City Council Meeting
A tight agenda covered social-service needs, referendum litigation, and the mechanics of future meetings as council positioned itself for a busy spring of workshops and budget prep.
Highlights
- 🥫 North Plains Community Food Bank (Laura Jean) asked council to engage on a $2 million capital request she is pursuing with Sen. Weber. The food bank has grown from 34 households in 2022 to 269 (753 people) and now regularly connects seniors, veterans, and unhoused neighbors to housing, mental-health, and benefit services.
- 🗳️ Council deferred minute approval to Feb 18 so members can review corrections, then scheduled a March 16 governance retreat focused on charter expectations, council-manager roles, and tighter voting-process clarity.
- 🏙️ The ongoing Urban Growth Boundary (UGB) “relook” effort was paused; council directed staff to schedule a March 3 work session with the RAC, Planning Commission, and consultants before spending more on outside work, and asked for a roadmap outlining what rescinding Ordinance 490 or other supporting documents would entail.
- ⚖️ Council voted 5‑1 (Read opposed) to accept a $72k settlement offer from petitioners in the referendum lawsuit, dismissing the city’s appeal and capping potential exposure to treble attorney-fee awards.
- 🌳 Parks & Recreation bylaws were sent back to the board for code-alignment edits, typography fixes, and clearer absence rules before returning to council.
Business & Discussions
- Settlement deliberation: Council weighed the risk of continuing the appeal (estimated exposure up to ~$107k if the city lost) against the $72k ask. The majority concluded paying now best protects taxpayers and allows both the city and North Plains Smart Growth to move on; staff will process payment and dismissal paperwork.
- UGB next steps: While some members wanted to rescind Ordinance 490 immediately, the body ultimately voted to table substantive action until the March 3 work session, which will include RAC findings, mapping feedback, and any recommended supporting-document rescissions so new councilors can evaluate the full record.
- Governance & voting rules: Councilor McCall-Wallace cited confusion over abstentions and plurality votes in January meetings. The body agreed to cover charter requirements, council rules, and the city-manager form of government during the newly scheduled March 16 retreat (Sunday, Jesse Mays), with the city attorney facilitating OGEC-mandated public-meetings training the same day.
- Budget calendar: Bill Monahan will bring a budget-process schedule (and likely an early budget-committee kickoff) by Feb 18 or Mar 3 so new councilors can digest baseline financials before April hearings. Staff will also provide more granular budget documents ahead of committee work.
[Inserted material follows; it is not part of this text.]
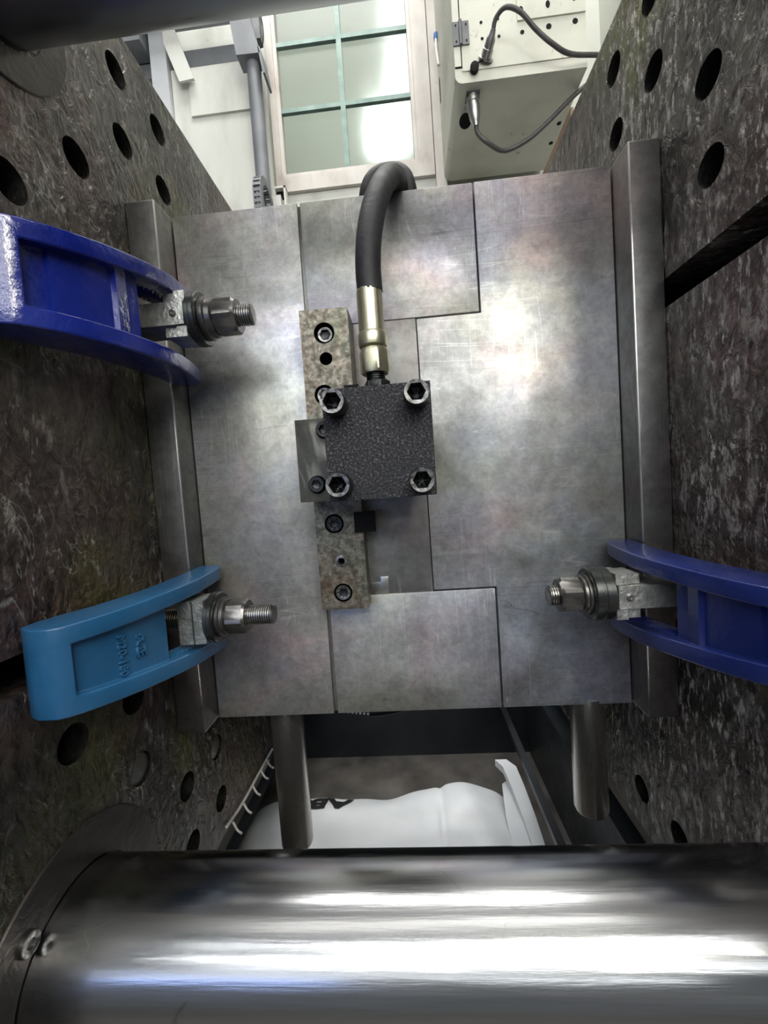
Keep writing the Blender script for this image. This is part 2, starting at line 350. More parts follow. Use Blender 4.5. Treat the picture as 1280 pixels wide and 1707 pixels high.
ZR = [1.064, 1.273, 1.487, 1.70, 1.88]
for z in ZR[1:4]:
    for x0, x1 in ((-.340, -.1365), (-.1195, .100)):
        obj('muntin', bbox(x0, x1, .927, .94, z - .007, z + .007, .002), 'teal', win)
for i in range(4):
    for x0, x1 in ((-.343, -.128), (-.128, .103)):
        obj('pane', box(B(), x0 + .0005, x1 - .0005, .9405, .9445, ZR[i] + .0005, ZR[i + 1] - .0005), 'glass', win)
# added glowing panels imitating lamp reflections in the window panes
w2 = struct('glow_panel_1', box(B(), -.17, .24, 3.08, 3.1, 2.72, 3.40), 'whitep')
for x0, x1, z0, z1 in ((-.15, .21, 2.76, 3.06), (-.13, .21, 3.10, 3.17), (.05, .21, 3.20, 3.38)):
    obj('pane', box(B(), x0, x1, 3.07, 3.082, z0, z1), 'glow', w2)
w3 = struct('glow_panel_2', box(B(), .05, .27, 3.08, 3.1, 3.42, 3.95), 'whitep')
for x0, x1, z0, z1 in ((.07, .24, 3.44, 3.56), (.05, .26, 3.76, 3.92)):
    obj('pane', box(B(), x0, x1, 3.07, 3.082, z0, z1), 'glow', w3)
# trim boards of the doorway around the window
struct('trim_1', bbox(.166, .20, .90, .93, .3, 2.2, .002), 'wood')
# machine bed around the drop pit
bed = struct('trim_2', box(B(), -1.0, 1.0, .735, .76, -.88, -.25), 'bed')
sb = B()
def quad_prism(bm, pts, y0, y1):
    v = [[bm.verts.new((x, y, z)) for x, z in pts] for y in (y0, y1)]
    for i in range(len(pts)): bm.faces.new((v[0][i - 1], v[0][i], v[1][i], v[1][i - 1]))
    bm.faces.new(v[0]); bm.faces.new(v[1]); return bm
struct('trim_3', quad_prism(B(), [(-.47, -.88), (-.31, -.60), (-.33, -.60), (-.50, -.88)], -.3, .735), 'bed')
struct('trim_4', quad_prism(B(), [(.325, -.88), (.300, -.60), (.33, -.60), (.36, -.88)], -.3, .735), 'bed')
struct('trim_5', bbox(.228, .243, -.3, .735, -.705, -.69, .002), 'bed')
struct('trim_6', box(B(), -1.0, 1.0, -.36, -.34, -.88, -.56), 'bed')
struct('wall_right', box(B(), .72, .76, .5, .93, -.88, 2.6), 'white')

# ================================================================== PLATENS
HOLES = [(y, s * z) for s in (1, -1) for y, z in ((-.187, .242), (-.1065, .242), (-.1065, .322), (-.0265, .4025), (.055, .4025), (-.0265, .483), (.055, .483))]
def platen(name, label, X, sgn):
    t = thing(name, label, 'platen', (X, .2, -.54))
    for nm, z0, z1 in (('face_plate', .1755, .54), ('face_plate', -.1445, .1445), ('face_plate', -.54, -.1755)):
        hs = [(circle(y, z, .0172, 20), sgn * .05) for y, z in HOLES if z0 < z < z1 and not (sgn < 0 and z > 0 and (y, z) == (-.1065, .242)) and not (sgn > 0 and z < 0 and z > -.45)]
        bm = plate([(-.345, z0), (.56, z0), (.56, z1), (-.345, z1)], hs, 'X', X, X + sgn * .075)
        obj(nm, bm, ['platen' if sgn > 0 else 'platen_cracked', 'hole'], t, ang=30)
    b = box(B(), *sorted((X + sgn * .0755, X + sgn * .24)), -.345, .56, -.54, .54)
    obj('platen_body', b, 'hole', t)
    return t
PL = platen('machine_platen', 'grimy dark steel machine platen at left with bolt holes and cracked grease', XL, -1)
PR = platen('machine_platen', 'worn flaking machine platen at right with T-slot and pale scale', XR, 1)
# threads visible inside the holes are too fine; plugs fill two lower holes on the left
for y, z in ((-.1065, -.322), (.055, -.4025)):
    obj('hole_plug', lathe([(.0168, 0), (.0168, .006), (.013, .0075)], (XL - .010, y, z), (1, 0, 0), 24), 'plug', PL)
# tie-bar rings
def ring(parent, z, R, boltang):
    prof = [(.0665, 0), (.0665, .0022), (R - .001, .0022), (R, .001), (R, 0)]
    r = obj('bar_ring', lathe(prof, (XL, -.2, z), (1, 0, 0), 72, cap=False), 'ring', parent)
    for a in boltang:
        y = -.2 + .076 * math.cos(a); zz = z + .076 * math.sin(a)
        obj('ring_bolt', socket_screw((XL + .0012, y, zz), (1, 0, 0), .0085, .004, .004), ['stud', 'bolt_rim'], r)
ring(PL, -.42, .104, [math.radians(a) for a in (129, -60, 219)])
ring(PL, .42, .092, [])

# ================================================================== TIE BARS
tag(obj('tie_bar', lathe([(.0652, .0005), (.0652, XR - XL - .0005)], (XL, -.2, -.42), (1, 0, 0), 160), 'chrome'),
    'thick polished steel tie bar running across the bottom foreground', 'tie bar')
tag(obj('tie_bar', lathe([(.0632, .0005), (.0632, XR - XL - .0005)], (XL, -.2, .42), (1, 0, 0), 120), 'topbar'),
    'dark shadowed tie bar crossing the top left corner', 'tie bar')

# ================================================================== MOULD
mo = thing('injection_mould', 'large grey steel injection mould block clamped between the two platens', 'mould', (0, .17, -.327))
ZT, D = .3271, .345
def slab(name, pts, y=0., m='steel', w=.0009, d=D, **k):
    bm = plate(pts, [], 'Y', y, d); bmesh.ops.dissolve_limit(bm, angle_limit=.01, verts=bm.verts, edges=bm.edges); bev(bm, w, 2)
    return obj(name, bm, m, mo, **k)
slab('side_plate', [(-.2695, -ZT), (-.1125, -ZT), (-.1085, ZT), (-.2695, ZT)])
slab('side_plate', [(.1093, -ZT), (.2695, -ZT), (.2695, ZT), (.1093, ZT), (.1093, .1726), (.0297, .1726), (.0297, -.1685), (.1093, -.1685)])
slab('core_block', [(-.1050, .1745), (.1075, .1745), (.1075, ZT), (-.1050, ZT)], .0006)
slab('core_block', [(-.1072, -ZT), (.1072, -ZT), (.1072, -.1706), (-.1072, -.1706)], .0003)
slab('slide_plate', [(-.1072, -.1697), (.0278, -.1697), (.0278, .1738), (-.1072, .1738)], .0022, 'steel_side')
slab('insert', [(-.0503, -.1705), (-.0275, -.1705), (-.0275, -.1475), (-.0380, -.1475), (-.0380, -.1545), (-.0503, -.1545)], -.0002, 'steel_light', .0003, .01)
obj('backing_plate', box(B(), -.268, .268, D - .002, .37, -ZT + .002, ZT - .002), 'steel_dark', mo)
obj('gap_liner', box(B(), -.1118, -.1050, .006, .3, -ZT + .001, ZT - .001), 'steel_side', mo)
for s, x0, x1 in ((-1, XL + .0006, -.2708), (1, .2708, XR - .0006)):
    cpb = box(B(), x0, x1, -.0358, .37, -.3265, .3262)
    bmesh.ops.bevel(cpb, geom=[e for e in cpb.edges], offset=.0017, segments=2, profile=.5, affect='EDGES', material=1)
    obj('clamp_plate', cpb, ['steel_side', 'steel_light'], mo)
# little eyebolt holes / stamp pits
# guide pins under the mould
for x, y, r, zb in ((-.1885, .035, .0225, -.536), (.2215, .02, .0215, -.482)):
    obj('guide_pin', lathe([(r * .93, 0), (r, .004), (r, .3271 * 0 + (-ZT + .004 - zb))], (x, y, zb), (0, 0, 1), 48), 'pin', mo)

# ================================================================== CYLINDER ASSEMBLY
def rail(name, label, pts, y0, y1, holes, parent_group=None):
    t = thing(name, label, 'rail', (sum(p[0] for p in pts) / 4, y1, min(p[1] for p in pts)))
    bm = plate(pts, [(circle(x, z, r, 28), dep) for x, z, r, dep in holes], 'Y', y0, y1)
    obj('rail_body', bm, ['mottled', 'hole'], t, ang=30)
    return t
r1 = rail('guide_rail', 'mottled steel rail above the black cylinder block, beside the hose fitting', [(-.1062, .02), (-.0500, .02), (-.0500, .1757), (-.1062, .1765)], -.045, -.0003,
          [(-.0787, .1489, .0120, .012), (-.0787, .1197, .0075, .028), (-.084, .079, .0115, .010)])
obj('cap_screw', socket_screw((-.0787, -.034, .1489), (0, -1, 0), .0090, .006, .0055), ['bolt', 'bolt_rim'], r1)
obj('cap_screw', socket_screw((-.084, -.036, .079), (0, -1, 0), .0092, .006, .0055), ['bolt', 'bolt_rim'], r1)
r2 = rail('guide_rail', 'mottled steel rail below the black cylinder block, above the bottom seam', [(-.1103, -.1785), (-.0520, -.1790), (-.0520, -.02), (-.1103, -.02)], -.030, -.0003,
          [(-.0869, -.0727, .0118, .007), (-.0815, -.1188, .0066, .02), (-.0824, -.1581, .0115, .007)])
obj('cap_screw', socket_screw((-.0869, -.024, -.0727), (0, -1, 0), .0100, .006, .005), ['bolt', 'bolt'], r2)
obj('cap_screw', socket_screw((-.0824, -.024, -.1581), (0, -1, 0), .0096, .006, .005), ['bolt', 'bolt_rim'], r2)
obj('threaded_bush', lathe([(.0074, 0), (.0074, .002), (.0042, .0024), (.0042, -.01)], (-.0815, -.0298, -.1188), (0, -1, 0), 28, cap=False), 'bolt_rim', r2)
# black stop bar, and a black block standing in for a dark hole
obj('black_block', bbox(-.0618, -.0362, -.0345, -.0300, -.0850, -.0600, .0008), 'blackp', r2, label='small square black block standing in for a dark hole')
obj('black_block', bbox(-.0600, -.0430, -.0490, -.0450, .0818, .0868, .0006), 'blackp', r1, label='thin black stop bar')
cyl = thing('hydraulic_cylinder', 'black square hydraulic cylinder block bolted at the mould centre', 'cylinder', (-.02, -.06, -.043))
obj('cylinder_body', bbox(-.0728, .0338, -.119, -.066, -.0440, .0661, .0012), 'block', cyl)
obj('cylinder_foot', bbox(-.0490, .0230, -.066, -.0028, -.0350, .0560, .001), 'block', cyl)
bk = obj('mounting_bracket', plate([(-.1112, -.0434), (-.0500, -.0438), (-.0500, .0448), (-.1108, .0450)],
         [(circle(-.0914, -.0253, .0098, 28), .003), (circle(-.0790, .0325, .0098, 28), .003)], 'Y', -.085, -.0455), ['bracket', 'hole'], cyl, label='dark bracket with a pale ground smear')
for x, z in ((-.0914, -.0253), (-.0790, .0325)):
    obj('cap_screw', socket_screw((x, -.084, z), (0, -1, 0), .0084, .007, .0048), ['bolt', 'bolt'], bk)
for x, z in ((-.0589, .0492), (.0193, .0512), (-.0594, -.0282), (.0193, -.0292)):
    obj('cap_screw', socket_screw((x, -.119, z), (0, -1, 0), .0121, .025, .0076), ['bolt', 'bolt_rim'], cyl)

# ================================================================== HOSES
hs = thing('hydraulic_hose', 'thick black rubber hose with yellow zinc fitting rising from the cylinder block', 'hose', (-.02, -.095, .0665))
FX, FY = -.0196, -.093
obj('adapter_nut', hexnut((FX + .001, FY, .0663), (0, 0, 1), .024, .010, a0=.3), 'bolt', hs)
obj('thread_neck', thread((FX, FY, .0763), (0, 0, 1), .0098, .008, .002), 'bolt', hs)
obj('swivel_nut', hexnut((FX - .0004, FY, .0838), (0, 0, 1), .0275, .0250, a0=.28), 'yzinc', hs)
obj('ferrule_collar', lathe([(.011, 0), (.0142, .002), (.0148, .005), (.0148, .0135), (.0138, .0155)], (FX - .0008, FY, .1095), (0, 0, 1), 40), 'yzinc', hs)
fe = B(); n = 32
def crimp():
    bm = B(); rings = []
    for h, k in ((0, 1), (.002, 1.0), (.042, 1.0), (.0435, .95)):
        rings.append([bm.verts.new((FX - .0008 + .0133 * k * (1 - .035 * (1 if i % 5 == 0 else 0)) * math.cos(2 * PI * i / 40), FY + .0133 * k * (1 - .035 * (1 if i % 5 == 0 else 0)) * math.sin(2 * PI * i / 40), .1245 + h)) for i in range(40)])
    for k in range(3):
        for i in range(40): bm.faces.new((rings[k][i - 1], rings[k][i], rings[k + 1][i], rings[k + 1][i - 1]))
    bm.faces.new(rings[0]); bm.faces.new(rings[-1]); return bm
obj('crimp_ferrule', crimp(), 'yzinc', hs, ang=20)
obj('hose_line', tube([(FX, FY, .166), (FX, FY - .001, .19), (-.0170, -.091, .22), (-.0105, -.080, .256), (-.002, -.060, .290), (.007, -.030, .322), (.0135, .000, .340), (.0165, .02, .347), (.018, .0235, .348), (.0195, .06, .352), (.020, .085, .345), (.020, .11, .32)], .0132, 20), 'rubber', hs)
tag(obj('hydraulic_hose', tube([(-.0245, .035, .330), (-.0220, .036, .352), (-.0145, .038, .3700), (-.001, .040, .379), (.0180, .040, .379), (.0280, .038, .370), (.0325, .036, .352), (.0330, .035, .330)], .0105, 16), 'rubber'),
    'second black hose looping behind the main hose over the mould top edge', 'hose')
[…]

- AV accessibility: Councilors raised complaints about hybrid audio quality; staff outlined a plan to pilot extra microphones/cameras now while reserving the recently returned $60k Oregon Employment Department payment to cover larger Jesse Mays upgrades (with a MAC grant reimbursement application to follow).
Follow-Ups
- City Manager & Attorney
- Finalize the settlement agreement, remit payment, and file the dismissal to close the referendum case.
- Prepare March 3 materials summarizing RAC findings, concept plans, and the process for rescinding Ordinance 490/HNA/Economic Analysis documents.
- Draft the March 16 retreat agenda (charter/council rules/OGEC training) and circulate logistics to council.
- Parks Board
- Rework bylaws for code consistency and clarified attendance/removal language, then re-submit for council adoption.
- Budget
- Publish the proposed scheduling memo, including any early budget-committee orientation, and provide baseline financial snapshots for council review.
- Facilities/IT
- Test supplemental webcams/microphones with willing residents, scope the larger AV investment using the $60k refund, and prepare the MAC grant request once bids arrive.